When we got to the outlying town of Bad Abbach it was a joy to see that it described itself, in German, as 'bike-friendly.' And well it might because from there on both the bike path and the parallel road were thick with cyclists. Not cyclists like us, with eyes gripped tight to the horizon, but everyday cyclists for whom a sunny Sunday was the only excuse they needed to get out on a bike and ride beside a beautiful river.

This is a cycling country. As in neighbouring Switzerland, or at any rate in the flat parts, a bike is an everyday way of getting about. That could well explain the near-absence of fat people. So, on this road, there were just so many cyclists in both directions that we formed the critical mass that decreed it was we who were the traffic and not the car-drivers who wanted to come the same way. Cars went at the same speed as bike-riders or they didn't go at all. It was the reverse of the position in town, where it's cars that hold up cyclists and not the other way round.
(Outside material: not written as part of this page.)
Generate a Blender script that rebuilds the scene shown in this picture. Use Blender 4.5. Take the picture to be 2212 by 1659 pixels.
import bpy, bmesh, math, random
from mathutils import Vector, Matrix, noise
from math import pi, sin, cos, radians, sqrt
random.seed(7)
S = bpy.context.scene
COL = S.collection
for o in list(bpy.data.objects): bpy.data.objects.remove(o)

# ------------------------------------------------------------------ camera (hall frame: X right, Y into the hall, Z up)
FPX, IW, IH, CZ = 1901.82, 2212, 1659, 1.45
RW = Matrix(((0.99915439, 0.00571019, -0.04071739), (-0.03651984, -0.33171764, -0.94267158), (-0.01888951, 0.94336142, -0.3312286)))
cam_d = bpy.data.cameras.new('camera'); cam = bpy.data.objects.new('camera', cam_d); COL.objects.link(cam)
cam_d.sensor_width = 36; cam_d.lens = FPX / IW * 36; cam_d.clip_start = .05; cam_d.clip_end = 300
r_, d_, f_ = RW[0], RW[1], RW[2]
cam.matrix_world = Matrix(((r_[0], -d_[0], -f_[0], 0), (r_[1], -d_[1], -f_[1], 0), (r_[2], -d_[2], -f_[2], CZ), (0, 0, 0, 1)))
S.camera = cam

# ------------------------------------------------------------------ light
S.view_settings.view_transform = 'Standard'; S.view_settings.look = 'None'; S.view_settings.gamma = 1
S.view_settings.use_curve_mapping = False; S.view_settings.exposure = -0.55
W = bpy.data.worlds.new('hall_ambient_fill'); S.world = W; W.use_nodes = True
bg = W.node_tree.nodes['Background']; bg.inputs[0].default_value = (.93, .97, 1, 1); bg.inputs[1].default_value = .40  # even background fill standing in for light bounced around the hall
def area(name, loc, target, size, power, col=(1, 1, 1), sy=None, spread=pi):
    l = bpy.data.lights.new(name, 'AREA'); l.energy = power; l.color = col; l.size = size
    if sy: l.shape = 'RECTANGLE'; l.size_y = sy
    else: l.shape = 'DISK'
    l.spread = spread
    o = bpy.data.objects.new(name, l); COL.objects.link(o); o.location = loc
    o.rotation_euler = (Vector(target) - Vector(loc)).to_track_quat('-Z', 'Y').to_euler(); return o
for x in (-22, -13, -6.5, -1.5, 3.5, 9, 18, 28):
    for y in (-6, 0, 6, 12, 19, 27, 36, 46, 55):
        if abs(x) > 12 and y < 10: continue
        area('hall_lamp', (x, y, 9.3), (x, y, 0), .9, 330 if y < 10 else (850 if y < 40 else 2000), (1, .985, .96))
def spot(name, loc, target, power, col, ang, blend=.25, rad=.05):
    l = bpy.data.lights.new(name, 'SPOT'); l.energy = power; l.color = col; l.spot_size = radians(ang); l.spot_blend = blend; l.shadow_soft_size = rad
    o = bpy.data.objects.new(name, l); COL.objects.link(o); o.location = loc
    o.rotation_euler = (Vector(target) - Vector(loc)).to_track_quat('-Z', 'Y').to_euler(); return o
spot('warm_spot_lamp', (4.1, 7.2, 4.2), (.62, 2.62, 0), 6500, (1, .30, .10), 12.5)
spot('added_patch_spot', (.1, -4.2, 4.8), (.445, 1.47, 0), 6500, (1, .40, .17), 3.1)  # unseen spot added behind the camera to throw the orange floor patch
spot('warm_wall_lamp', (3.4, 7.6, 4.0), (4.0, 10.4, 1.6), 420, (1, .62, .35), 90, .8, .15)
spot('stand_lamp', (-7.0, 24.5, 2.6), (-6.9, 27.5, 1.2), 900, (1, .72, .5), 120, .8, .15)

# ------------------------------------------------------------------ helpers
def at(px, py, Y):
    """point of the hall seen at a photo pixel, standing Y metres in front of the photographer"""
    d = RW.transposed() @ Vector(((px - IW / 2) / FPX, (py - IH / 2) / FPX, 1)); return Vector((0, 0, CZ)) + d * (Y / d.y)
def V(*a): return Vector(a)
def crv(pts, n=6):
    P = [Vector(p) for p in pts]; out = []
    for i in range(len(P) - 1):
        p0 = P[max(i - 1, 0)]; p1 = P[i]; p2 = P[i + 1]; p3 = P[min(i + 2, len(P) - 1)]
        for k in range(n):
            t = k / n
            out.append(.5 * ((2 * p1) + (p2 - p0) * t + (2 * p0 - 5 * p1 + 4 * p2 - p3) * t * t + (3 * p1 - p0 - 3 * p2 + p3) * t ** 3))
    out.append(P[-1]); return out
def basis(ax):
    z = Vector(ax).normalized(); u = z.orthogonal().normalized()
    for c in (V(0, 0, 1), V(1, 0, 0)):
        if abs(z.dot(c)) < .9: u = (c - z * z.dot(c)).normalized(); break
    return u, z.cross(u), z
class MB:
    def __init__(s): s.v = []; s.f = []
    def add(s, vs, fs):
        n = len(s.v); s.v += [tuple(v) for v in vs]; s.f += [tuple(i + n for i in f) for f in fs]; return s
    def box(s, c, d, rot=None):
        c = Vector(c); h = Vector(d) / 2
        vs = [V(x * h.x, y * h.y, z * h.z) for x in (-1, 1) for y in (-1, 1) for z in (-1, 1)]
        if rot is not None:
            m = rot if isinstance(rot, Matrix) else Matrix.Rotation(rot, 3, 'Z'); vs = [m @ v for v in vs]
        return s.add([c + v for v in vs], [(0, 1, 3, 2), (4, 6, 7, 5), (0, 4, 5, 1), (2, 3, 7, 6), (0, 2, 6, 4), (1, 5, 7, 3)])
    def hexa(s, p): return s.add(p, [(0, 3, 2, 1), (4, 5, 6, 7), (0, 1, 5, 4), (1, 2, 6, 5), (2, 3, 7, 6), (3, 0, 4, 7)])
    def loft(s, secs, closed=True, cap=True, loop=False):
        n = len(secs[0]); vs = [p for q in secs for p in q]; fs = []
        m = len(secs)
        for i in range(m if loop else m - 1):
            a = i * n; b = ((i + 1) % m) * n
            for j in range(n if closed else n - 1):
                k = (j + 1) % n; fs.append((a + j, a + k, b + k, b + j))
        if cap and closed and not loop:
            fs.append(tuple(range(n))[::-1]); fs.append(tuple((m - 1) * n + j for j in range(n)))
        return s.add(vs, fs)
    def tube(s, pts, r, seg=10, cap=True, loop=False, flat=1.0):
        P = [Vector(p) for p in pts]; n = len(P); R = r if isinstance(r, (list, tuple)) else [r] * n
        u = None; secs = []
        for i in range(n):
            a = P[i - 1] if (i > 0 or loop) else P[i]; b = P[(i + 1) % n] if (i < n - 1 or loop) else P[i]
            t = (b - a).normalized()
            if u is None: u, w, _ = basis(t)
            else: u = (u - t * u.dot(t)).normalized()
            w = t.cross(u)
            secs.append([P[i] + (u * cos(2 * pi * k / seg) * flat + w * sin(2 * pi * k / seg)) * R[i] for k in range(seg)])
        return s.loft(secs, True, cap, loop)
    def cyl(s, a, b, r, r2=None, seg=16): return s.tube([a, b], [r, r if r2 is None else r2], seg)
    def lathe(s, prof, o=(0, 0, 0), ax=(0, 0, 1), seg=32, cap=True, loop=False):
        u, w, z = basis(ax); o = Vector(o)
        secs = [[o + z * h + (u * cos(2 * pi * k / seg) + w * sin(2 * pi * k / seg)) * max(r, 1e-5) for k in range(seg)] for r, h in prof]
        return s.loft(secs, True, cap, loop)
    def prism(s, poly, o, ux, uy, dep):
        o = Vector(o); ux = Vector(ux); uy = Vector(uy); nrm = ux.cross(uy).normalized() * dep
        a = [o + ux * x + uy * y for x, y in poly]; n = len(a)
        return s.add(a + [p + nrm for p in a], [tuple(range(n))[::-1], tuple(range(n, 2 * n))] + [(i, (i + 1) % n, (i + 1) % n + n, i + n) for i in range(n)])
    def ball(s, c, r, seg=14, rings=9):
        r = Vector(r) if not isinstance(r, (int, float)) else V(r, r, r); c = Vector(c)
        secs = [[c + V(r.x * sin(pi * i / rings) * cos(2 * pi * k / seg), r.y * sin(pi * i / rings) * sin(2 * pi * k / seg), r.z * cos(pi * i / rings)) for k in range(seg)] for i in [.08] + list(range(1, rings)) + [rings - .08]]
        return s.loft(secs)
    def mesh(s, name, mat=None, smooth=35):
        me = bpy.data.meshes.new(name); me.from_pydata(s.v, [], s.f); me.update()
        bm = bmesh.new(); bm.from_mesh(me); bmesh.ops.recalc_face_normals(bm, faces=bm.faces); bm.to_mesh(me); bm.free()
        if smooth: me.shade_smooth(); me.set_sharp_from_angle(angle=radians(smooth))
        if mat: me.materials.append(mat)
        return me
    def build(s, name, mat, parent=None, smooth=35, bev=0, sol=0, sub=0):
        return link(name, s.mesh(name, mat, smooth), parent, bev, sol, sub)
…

I am not a militant cyclist. I am happy by and large with the way I am treated on the road and I don't seek to be part of mass demonstrations of urban cyclists dedicated to clogging up city roads in some sort of revenge or mean-mindedness. Nevertheless, there is a pleasure in being one of just so many that the ordinary position is reversed. There were times when, as a driver trying to overtake was brought to a halt on the wrong side of the road by an oncoming pedalling platoon, that I wanted to shout 'You may well complain that cyclists hold you up for a few seconds out in the countryside but it's like this every day for cyclists in towns.'

Our camp site was alongside the path leading to and from town and it was dense with cyclists from the time we arrived after a short day at 2pm until well into the evening. Where they were going, where they had been, I didn't know. Maybe it wasn't important for them either. They were just out on their bikes in the sun and that is reason enough. On a bike, the journey is so often more important than the destination.

"On a bike, the journey is so often more important than the destination."